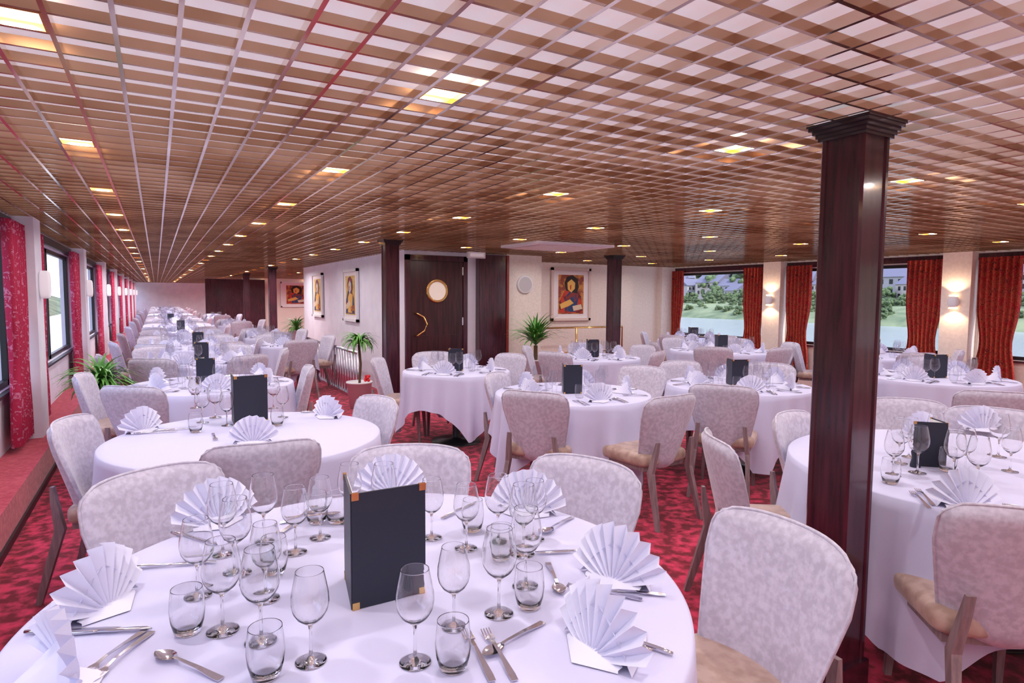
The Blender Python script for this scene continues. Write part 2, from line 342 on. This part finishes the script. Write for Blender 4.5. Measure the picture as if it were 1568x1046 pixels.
def knife(b,M=None,mt=0):
    b.tube([(0,0,.006),(.02,0,.006),(.09,0,.006),(.10,0,.006)],[.004,.006,.0045,.003],8,mt,M)
    vs=[]
    for x,w0,w1 in((.10,-.004,.004),(.12,-.006,.008),(.17,-.006,.0095),(.20,-.006,.008),(.215,-.005,-.002)):
        vs+=[(x,w0,.005),(x,w1,.005),(x,w1*.9,.007),(x,w0,.0075)]
    b.add(vs,[(4*k+i,4*k+(i+1)%4,4*k+4+(i+1)%4,4*k+4+i) for k in range(4) for i in range(4)],mt,True,M)
def strip(b,secs,mt,M,th=.0018):
    vs=[]
    for x,w,z in secs: vs+=[(x,-w,z),(x,w,z),(x,w,z+th),(x,-w,z+th)]
    n=len(secs)
    b.add(vs,[(3,2,1,0),(4*n-4,4*n-3,4*n-2,4*n-1)]+[(4*k+i,4*k+(i+1)%4,4*k+4+(i+1)%4,4*k+4+i) for k in range(n-1) for i in range(4)],mt,False,M)
def fork(b,M=None,mt=0):
    strip(b,[(0,.007,.002),(.02,.008,.003),(.07,.005,.007),(.12,.0035,.010),(.145,.005,.007),(.155,.011,.005)],mt,M)
    for k in range(4):
        yy=-.0095+k*.0063; Mk=(M or Matrix())@Matrix.Translation((0,yy,0)); strip(b,[(.153,.0019,.005),(.175,.0017,.003),(.197,.001,.007)],mt,Mk)
def spoon(b,M=None,mt=0):
    strip(b,[(0,.008,.002),(.02,.008,.003),(.07,.005,.008),(.125,.0035,.010),(.142,.004,.009)],mt,M)
    vs=[];nu,nv=9,8
    for i in range(nu):
        u=i/(nu-1); x=.138+.062*u; w=.020*math.sin(math.pi*min(max(u,.03),.985))**.6*(1-.15*u)
        for j in range(nv):
            v=j/(nv-1)*2-1; vs.append((x,w*v,.009-.0065*(1-v*v)*math.sin(math.pi*u)))
    b.add(vs,[(i*nv+j,(i+1)*nv+j,(i+1)*nv+j+1,i*nv+j+1) for i in range(nu-1) for j in range(nv-1)],mt,True,M)
def napkin(b,M=None,mt=0,seed=0):
    # pleated fan standing upright, held by a triangular folded tail behind it
    rnd=random.Random(seed+5); n=20; rr=.138; rows=7; vs=[]
    for i in range(n+1):
        q0=i/n; a=math.pi*(.09+.82*q0); zig=(1 if i%2 else -1)
        Ri=rr*(1+.02*rnd.uniform(-1,1)-.12*abs(q0-.5))
        for k in range(rows+1):
            q=k/rows; R_=.012+Ri*q
            yy=zig*(.003+.010*q)+.16*R_*math.sin(a)+.03*q*q*(math.cos(a))**2
            vs.append((R_*math.cos(a)*.92,yy,.003+max(0,R_*math.sin(a)-.010)))
    m=rows+1
    b.add(vs,[(i*m+k,(i+1)*m+k,(i+1)*m+k+1,i*m+k+1) for i in range(n) for k in range(rows)],mt,False,M)
    tl=[];N=8
    for i in range(N+1):
        q=i/N; hw=.095*(1-q)**.8+.004; h=.095*(1-q)**1.2+.004
        for s_ in(-1,-.6,-.25,0,.25,.6,1): tl.append((hw*s_,.012+.135*q,.002+h*(1-abs(s_)**1.3)))
    b.add(tl,[(i*7+k,i*7+k+1,(i+1)*7+k+1,(i+1)*7+k) for i in range(N) for k in range(6)],mt,True,M)
    fb=[]
    for i in range(9):
        u=i/8*2-1
        for y_,z_ in((-.050*(1-abs(u)),.002),(-.030*(1-abs(u)),.009),(.0,.014),(.012,.020)): fb.append((.075*u,y_,z_*(1-.5*u*u)))
    b.add(fb,[(i*4+k,(i+1)*4+k,(i+1)*4+k+1,i*4+k+1) for i in range(8) for k in range(3)],mt,True,M)
def menu(b,M=None,w=.19,h=.29):
    for an,pg in((0,1),(math.radians(80),-1)):
        Mr=(M or Matrix())@Matrix.Rotation(an,4,'Z')
        b.box((w/2,0,h/2),(w,.006,h),0,Mr); b.box((w/2,.005*pg,h/2),(w-.015,.004,h-.015),1,Mr)
        for cz in(.008,h-.008):
            b.box((w-.008,0,cz),(.018,.009,.018),2,Mr)
            if an==0: b.box((.008,0,cz),(.018,.009,.018),2,Mr)
def mk(fn,name,mats,**k):
    b=MB(); fn(b,**k); return b.mesh(name,mats)
m_wine=mk(wine,"wine_glass",[M_glass]); m_tum=mk(tumbler,"water_tumbler",[M_glass])
m_kn=mk(knife,"table_knife",[M_steel]); m_fk=mk(fork,"table_fork",[M_steel]); m_sp=mk(spoon,"table_spoon",[M_steel])
m_nap=[mk(napkin,"folded_napkin",[M_nap],seed=k) for k in range(3)]
m_menu=mk(menu,"menu_folder",[M_leather,mat("menu_page",(.8,.78,.75),.7),M_brass])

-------

Task to carry out:
Omit the pictures and give the material again, exactly and in full.

Expected output:
The Blender Python script for this scene continues. Write part 2, from line 342 on. This part finishes the script. Write for Blender 4.5. Measure the picture as if it were 1568x1046 pixels.
def knife(b,M=None,mt=0):
    b.tube([(0,0,.006),(.02,0,.006),(.09,0,.006),(.10,0,.006)],[.004,.006,.0045,.003],8,mt,M)
    vs=[]
    for x,w0,w1 in((.10,-.004,.004),(.12,-.006,.008),(.17,-.006,.0095),(.20,-.006,.008),(.215,-.005,-.002)):
        vs+=[(x,w0,.005),(x,w1,.005),(x,w1*.9,.007),(x,w0,.0075)]
    b.add(vs,[(4*k+i,4*k+(i+1)%4,4*k+4+(i+1)%4,4*k+4+i) for k in range(4) for i in range(4)],mt,True,M)
def strip(b,secs,mt,M,th=.0018):
    vs=[]
    for x,w,z in secs: vs+=[(x,-w,z),(x,w,z),(x,w,z+th),(x,-w,z+th)]
    n=len(secs)
    b.add(vs,[(3,2,1,0),(4*n-4,4*n-3,4*n-2,4*n-1)]+[(4*k+i,4*k+(i+1)%4,4*k+4+(i+1)%4,4*k+4+i) for k in range(n-1) for i in range(4)],mt,False,M)
def fork(b,M=None,mt=0):
    strip(b,[(0,.007,.002),(.02,.008,.003),(.07,.005,.007),(.12,.0035,.010),(.145,.005,.007),(.155,.011,.005)],mt,M)
    for k in range(4):
        yy=-.0095+k*.0063; Mk=(M or Matrix())@Matrix.Translation((0,yy,0)); strip(b,[(.153,.0019,.005),(.175,.0017,.003),(.197,.001,.007)],mt,Mk)
def spoon(b,M=None,mt=0):
    strip(b,[(0,.008,.002),(.02,.008,.003),(.07,.005,.008),(.125,.0035,.010),(.142,.004,.009)],mt,M)
    vs=[];nu,nv=9,8
    for i in range(nu):
        u=i/(nu-1); x=.138+.062*u; w=.020*math.sin(math.pi*min(max(u,.03),.985))**.6*(1-.15*u)
        for j in range(nv):
            v=j/(nv-1)*2-1; vs.append((x,w*v,.009-.0065*(1-v*v)*math.sin(math.pi*u)))
    b.add(vs,[(i*nv+j,(i+1)*nv+j,(i+1)*nv+j+1,i*nv+j+1) for i in range(nu-1) for j in range(nv-1)],mt,True,M)
def napkin(b,M=None,mt=0,seed=0):
    # pleated fan standing upright, held by a triangular folded tail behind it
    rnd=random.Random(seed+5); n=20; rr=.138; rows=7; vs=[]
    for i in range(n+1):
        q0=i/n; a=math.pi*(.09+.82*q0); zig=(1 if i%2 else -1)
        Ri=rr*(1+.02*rnd.uniform(-1,1)-.12*abs(q0-.5))
        for k in range(rows+1):
            q=k/rows; R_=.012+Ri*q
            yy=zig*(.003+.010*q)+.16*R_*math.sin(a)+.03*q*q*(math.cos(a))**2
            vs.append((R_*math.cos(a)*.92,yy,.003+max(0,R_*math.sin(a)-.010)))
    m=rows+1
    b.add(vs,[(i*m+k,(i+1)*m+k,(i+1)*m+k+1,i*m+k+1) for i in range(n) for k in range(rows)],mt,False,M)
    tl=[];N=8
    for i in range(N+1):
        q=i/N; hw=.095*(1-q)**.8+.004; h=.095*(1-q)**1.2+.004
        for s_ in(-1,-.6,-.25,0,.25,.6,1): tl.append((hw*s_,.012+.135*q,.002+h*(1-abs(s_)**1.3)))
    b.add(tl,[(i*7+k,i*7+k+1,(i+1)*7+k+1,(i+1)*7+k) for i in range(N) for k in range(6)],mt,True,M)
    fb=[]
    for i in range(9):
        u=i/8*2-1
        for y_,z_ in((-.050*(1-abs(u)),.002),(-.030*(1-abs(u)),.009),(.0,.014),(.012,.020)): fb.append((.075*u,y_,z_*(1-.5*u*u)))
    b.add(fb,[(i*4+k,(i+1)*4+k,(i+1)*4+k+1,i*4+k+1) for i in range(8) for k in range(3)],mt,True,M)
def menu(b,M=None,w=.19,h=.29):
    for an,pg in((0,1),(math.radians(80),-1)):
        Mr=(M or Matrix())@Matrix.Rotation(an,4,'Z')
        b.box((w/2,0,h/2),(w,.006,h),0,Mr); b.box((w/2,.005*pg,h/2),(w-.015,.004,h-.015),1,Mr)
        for cz in(.008,h-.008):
            b.box((w-.008,0,cz),(.018,.009,.018),2,Mr)
            if an==0: b.box((.008,0,cz),(.018,.009,.018),2,Mr)
def mk(fn,name,mats,**k):
    b=MB(); fn(b,**k); return b.mesh(name,mats)
m_wine=mk(wine,"wine_glass",[M_glass]); m_tum=mk(tumbler,"water_tumbler",[M_glass])
m_kn=mk(knife,"table_knife",[M_steel]); m_fk=mk(fork,"table_fork",[M_steel]); m_sp=mk(spoon,"table_spoon",[M_steel])
m_nap=[mk(napkin,"folded_napkin",[M_nap],seed=k) for k in range(3)]
m_menu=mk(menu,"menu_folder",[M_leather,mat("menu_page",(.8,.78,.75),.7),M_brass])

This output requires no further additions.